Le “choué” dans son état actuel. On voit bien l’ouverture qui permet l’insertion des planches et, à droite celle pour l’insertion des coins.
La planche sur chant, qui borde le “choué”, à une de ses extrémités, avec ses tenons
Une vue du dessous. Au premier plan, on peux voir l’emplacement pour l’insertion des coins

La bonne jointure des planches est assurée par l’insertion de coins à l’arrière des planches du bords qui à la manière du cerclage d’un tonneau, comprime les planches entre elles. Quelques cales permettent aux planches moins épaisse de plaquer dans le haut de la rainure et ainsi laisser le moins d’ouverture possible ou l’on pourrait perdre du grain.

Certaine planches sont chevillées, surement pour s’assurer qu’elle s’aligne à la suivante.
Démontage du plancher pour sa restauration.

Nous ne savons pas si le plancher était “détendu” après chaque utilisation, toujours est il que s’il venait à se distendre, il suffisait de retaper sur les coins pour resserrer les planches entre elles.

Les grains dépiqués sont rassemblés sur l’aire à battre, la paille rangée dans un coin de la grange, la “hâce” et le vannage commence. […] après le vannage, le grain est rassemblé dans des sacs de toiles s’il n’est pas parfaitement sec, et on le laisse sécher quelques temps avant de le mettre dans les coffres du grenier, petit bâtiment en bois construit près des habitations.

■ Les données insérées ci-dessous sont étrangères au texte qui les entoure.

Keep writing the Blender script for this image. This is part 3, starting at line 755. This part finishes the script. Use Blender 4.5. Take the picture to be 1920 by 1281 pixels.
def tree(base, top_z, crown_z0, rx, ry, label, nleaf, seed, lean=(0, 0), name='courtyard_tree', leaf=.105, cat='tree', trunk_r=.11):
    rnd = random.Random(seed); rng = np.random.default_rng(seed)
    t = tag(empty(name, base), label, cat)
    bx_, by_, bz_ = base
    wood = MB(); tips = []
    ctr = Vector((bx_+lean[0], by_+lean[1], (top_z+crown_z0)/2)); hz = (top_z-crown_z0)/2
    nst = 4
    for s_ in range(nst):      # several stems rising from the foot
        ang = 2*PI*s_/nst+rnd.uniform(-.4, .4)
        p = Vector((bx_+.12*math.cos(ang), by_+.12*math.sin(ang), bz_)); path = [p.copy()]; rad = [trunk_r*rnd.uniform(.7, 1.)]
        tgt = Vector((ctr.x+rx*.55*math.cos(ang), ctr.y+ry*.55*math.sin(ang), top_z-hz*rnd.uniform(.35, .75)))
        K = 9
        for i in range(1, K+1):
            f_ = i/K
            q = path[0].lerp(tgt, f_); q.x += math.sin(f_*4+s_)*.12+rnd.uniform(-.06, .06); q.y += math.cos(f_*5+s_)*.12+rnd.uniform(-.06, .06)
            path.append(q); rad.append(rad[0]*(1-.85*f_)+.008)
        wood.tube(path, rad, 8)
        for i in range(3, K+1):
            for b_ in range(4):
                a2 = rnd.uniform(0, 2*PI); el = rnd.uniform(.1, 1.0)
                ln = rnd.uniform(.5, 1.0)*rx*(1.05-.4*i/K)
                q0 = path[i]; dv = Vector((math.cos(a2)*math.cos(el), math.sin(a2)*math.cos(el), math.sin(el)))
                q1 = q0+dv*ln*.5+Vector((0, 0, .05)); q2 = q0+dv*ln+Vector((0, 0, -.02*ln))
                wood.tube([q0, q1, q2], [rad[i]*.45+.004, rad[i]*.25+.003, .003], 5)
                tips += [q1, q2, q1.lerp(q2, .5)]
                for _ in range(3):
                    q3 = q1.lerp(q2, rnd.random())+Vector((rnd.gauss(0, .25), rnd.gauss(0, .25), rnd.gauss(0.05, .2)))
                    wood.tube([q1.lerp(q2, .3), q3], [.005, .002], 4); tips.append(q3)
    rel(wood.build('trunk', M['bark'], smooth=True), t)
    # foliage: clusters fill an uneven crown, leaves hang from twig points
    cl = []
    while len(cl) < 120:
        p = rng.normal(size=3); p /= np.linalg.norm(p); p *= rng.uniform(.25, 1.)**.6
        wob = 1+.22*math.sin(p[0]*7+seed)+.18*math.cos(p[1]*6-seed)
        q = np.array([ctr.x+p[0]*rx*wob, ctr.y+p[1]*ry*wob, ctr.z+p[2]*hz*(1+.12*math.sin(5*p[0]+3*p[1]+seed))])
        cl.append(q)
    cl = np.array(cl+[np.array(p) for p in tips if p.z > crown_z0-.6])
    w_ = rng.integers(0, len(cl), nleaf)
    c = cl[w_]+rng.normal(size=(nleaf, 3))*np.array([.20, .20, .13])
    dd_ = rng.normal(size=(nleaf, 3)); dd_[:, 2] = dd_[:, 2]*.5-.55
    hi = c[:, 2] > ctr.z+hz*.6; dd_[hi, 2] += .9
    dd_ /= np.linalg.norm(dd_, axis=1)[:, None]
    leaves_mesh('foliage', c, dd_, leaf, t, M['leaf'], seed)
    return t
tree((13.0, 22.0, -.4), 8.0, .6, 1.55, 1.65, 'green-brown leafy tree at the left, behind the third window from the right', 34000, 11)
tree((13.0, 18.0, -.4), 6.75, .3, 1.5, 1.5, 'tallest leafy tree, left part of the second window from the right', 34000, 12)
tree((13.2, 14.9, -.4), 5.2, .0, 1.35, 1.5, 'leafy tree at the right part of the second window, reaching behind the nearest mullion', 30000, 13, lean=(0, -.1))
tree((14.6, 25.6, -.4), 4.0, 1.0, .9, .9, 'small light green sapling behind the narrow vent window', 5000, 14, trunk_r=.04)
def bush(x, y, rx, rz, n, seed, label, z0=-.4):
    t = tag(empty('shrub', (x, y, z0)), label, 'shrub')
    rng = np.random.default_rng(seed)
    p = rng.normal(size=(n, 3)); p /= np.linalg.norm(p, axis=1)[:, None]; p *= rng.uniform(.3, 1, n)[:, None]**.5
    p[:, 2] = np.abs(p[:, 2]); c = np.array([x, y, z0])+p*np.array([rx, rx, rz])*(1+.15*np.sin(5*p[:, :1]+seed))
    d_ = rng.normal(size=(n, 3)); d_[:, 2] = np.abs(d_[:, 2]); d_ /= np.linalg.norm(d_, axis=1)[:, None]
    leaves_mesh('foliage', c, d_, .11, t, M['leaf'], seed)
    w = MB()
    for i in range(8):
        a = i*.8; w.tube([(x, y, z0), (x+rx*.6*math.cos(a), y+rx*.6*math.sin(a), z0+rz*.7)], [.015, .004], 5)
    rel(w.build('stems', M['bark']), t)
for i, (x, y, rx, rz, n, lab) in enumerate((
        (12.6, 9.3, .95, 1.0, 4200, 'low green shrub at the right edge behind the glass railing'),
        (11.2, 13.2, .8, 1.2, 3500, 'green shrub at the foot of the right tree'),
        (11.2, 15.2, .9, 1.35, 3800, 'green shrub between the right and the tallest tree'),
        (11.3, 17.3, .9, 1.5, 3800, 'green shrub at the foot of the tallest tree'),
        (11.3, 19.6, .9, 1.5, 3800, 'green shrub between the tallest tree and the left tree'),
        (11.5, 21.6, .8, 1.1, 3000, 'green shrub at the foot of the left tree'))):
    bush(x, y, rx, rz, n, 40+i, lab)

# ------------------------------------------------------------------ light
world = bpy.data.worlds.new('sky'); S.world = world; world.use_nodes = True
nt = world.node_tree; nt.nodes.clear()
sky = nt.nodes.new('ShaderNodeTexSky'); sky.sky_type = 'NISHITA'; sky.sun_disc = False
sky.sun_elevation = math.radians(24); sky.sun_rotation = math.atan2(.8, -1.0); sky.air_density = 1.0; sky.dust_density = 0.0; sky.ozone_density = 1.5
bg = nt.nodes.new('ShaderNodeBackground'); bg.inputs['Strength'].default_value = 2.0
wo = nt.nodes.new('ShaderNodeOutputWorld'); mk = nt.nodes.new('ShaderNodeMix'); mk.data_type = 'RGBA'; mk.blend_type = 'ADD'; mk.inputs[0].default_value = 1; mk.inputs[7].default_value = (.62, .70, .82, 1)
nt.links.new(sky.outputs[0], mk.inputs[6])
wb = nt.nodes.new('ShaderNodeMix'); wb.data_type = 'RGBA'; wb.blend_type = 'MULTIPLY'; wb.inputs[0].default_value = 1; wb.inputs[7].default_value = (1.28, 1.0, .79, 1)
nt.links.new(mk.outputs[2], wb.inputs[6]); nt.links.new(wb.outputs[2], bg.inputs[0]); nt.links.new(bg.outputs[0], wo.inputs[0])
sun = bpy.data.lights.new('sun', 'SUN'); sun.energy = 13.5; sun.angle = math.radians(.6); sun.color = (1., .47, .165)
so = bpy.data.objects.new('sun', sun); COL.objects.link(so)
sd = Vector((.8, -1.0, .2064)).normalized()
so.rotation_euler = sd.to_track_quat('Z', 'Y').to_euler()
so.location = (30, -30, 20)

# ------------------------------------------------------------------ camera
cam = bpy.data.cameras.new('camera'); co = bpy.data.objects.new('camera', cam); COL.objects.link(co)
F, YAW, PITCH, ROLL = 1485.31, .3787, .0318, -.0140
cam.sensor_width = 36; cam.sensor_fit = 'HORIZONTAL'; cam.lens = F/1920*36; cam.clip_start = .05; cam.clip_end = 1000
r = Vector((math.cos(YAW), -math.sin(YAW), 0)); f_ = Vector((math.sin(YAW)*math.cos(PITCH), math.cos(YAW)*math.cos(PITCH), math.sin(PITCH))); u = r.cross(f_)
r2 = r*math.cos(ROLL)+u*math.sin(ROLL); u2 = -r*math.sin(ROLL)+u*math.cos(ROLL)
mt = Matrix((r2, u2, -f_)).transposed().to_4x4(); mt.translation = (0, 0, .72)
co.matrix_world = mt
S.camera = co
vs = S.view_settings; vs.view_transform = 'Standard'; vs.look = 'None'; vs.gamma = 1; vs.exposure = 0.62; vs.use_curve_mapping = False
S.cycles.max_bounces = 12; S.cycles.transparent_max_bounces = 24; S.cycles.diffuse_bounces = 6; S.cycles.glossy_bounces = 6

(Gerard collomb, techniques agricoles en zone de montagne, l’exemple du Beaufortain, Savoie)

Conclusion

Les pratiques agricoles ont beaucoup évoluées depuis la seconde moitié du XXème siècle, on ne cultive plus ou très peu de céréales à ces altitudes. Les habitants des vallées reculées n’ont plus la nécessité de produire leur propre subsistance et la mécanisation et l’augmentation de la taille des exploitations à conduit, peu à peu, à l’abandon de ces chalets.

Ces chalets retrouvent, quelques fois un nouvel usage, touristique ou de résidence secondaire, mais il est rare que lors des restaurations on conserve l’intégrité du bâti, or si l’on ne bat plus le grain au fléau, il ne reste pas moins que ce système de plancher “sans clou ni vis” très ingénieux peut être réemployé, amélioré, modifié à destination de nouveaux usages. Il en est de même pour la plupart des éléments constructifs et techniques employés.

En somme nous pouvons considérer le chalet ,sur un territoire donné, comme ayant son propre alphabet; pour un nouvel usage, on agence les lettres différemment mais on ne change pas d’alphabet. Ainsi on garde une cohérence, une continuité avec l’histoire de ce bâti en en pérennisant des techniques qui favoriserons sa lecture dans le futur.